O Lost è il libro dell’anno innanzitutto perché il capolavoro di Thomas Wolfe viene restituito nella sua versione originale – priva delle revisioni sostanziali apportate da Max Perkins in occasione della prima edizione, nel 1929 – per la prima volta in Europa e questa prima volta europea è tutta italiana. E poi perché la scrittura di Thomas Wolfe è così potente e poetica che vi troverete a leggere due o tre volte alcuni pezzi di queste 760 pagine per l’incredulità di aver letto qualcosa di così bello e la volontà di fissarlo nel tempo.
Percival Everett, Percival Everett di Virgin Russell (Nutrimenti)
Ho aperto questo libro con molta curiosità ma poche aspettative, pensando di trovarmi a leggere la storia di un rapporto tra un padre in ospizio e un figlio degenere. Scelto perché ho un debole per gli ospizi, soprattutto dopo aver letto Cloud Atlas. E insomma mi ritrovo invece di fronte a un trattato spezzettato e liricissimo e messo in pratica più che spiegato della narrativa, del linguaggio e della vita. Capirete la sorpresa. Letto mesi fa e ancora mi capita di riaprirlo e leggerne qualche pagina. Provare per credere.

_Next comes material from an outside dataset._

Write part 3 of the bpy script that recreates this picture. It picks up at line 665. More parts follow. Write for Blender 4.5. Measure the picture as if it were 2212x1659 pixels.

Michele Mari, Roderick Duddle (Einaudi)
Roderick Duddle è il primo classico contemporaneo di cui sono stata certa nel contemporaneo. Voglio dire scritto adesso, tipo ieri, quindi certa a un giorno di distanza. È un libro che leggi e pensi lucidamente non è di nessun tempo e nessun luogo, semplicemente. Appartiene a tutti e non è di nessuno. E poi è un po’ infinito in qualche modo, perché si porta dietro un sacco di altre cose, una specie di libro frattale forse, con mondi di mondi di mondi. In pratica quando lo chiudi hai appena iniziato a leggerlo. Calvino l’ha detto meglio: Chiamasi classico un libro che si configura come equivalente dell'universo, al pari degli antichi talismani. E questo, direi, è un bell’indizio per dire la perfezione.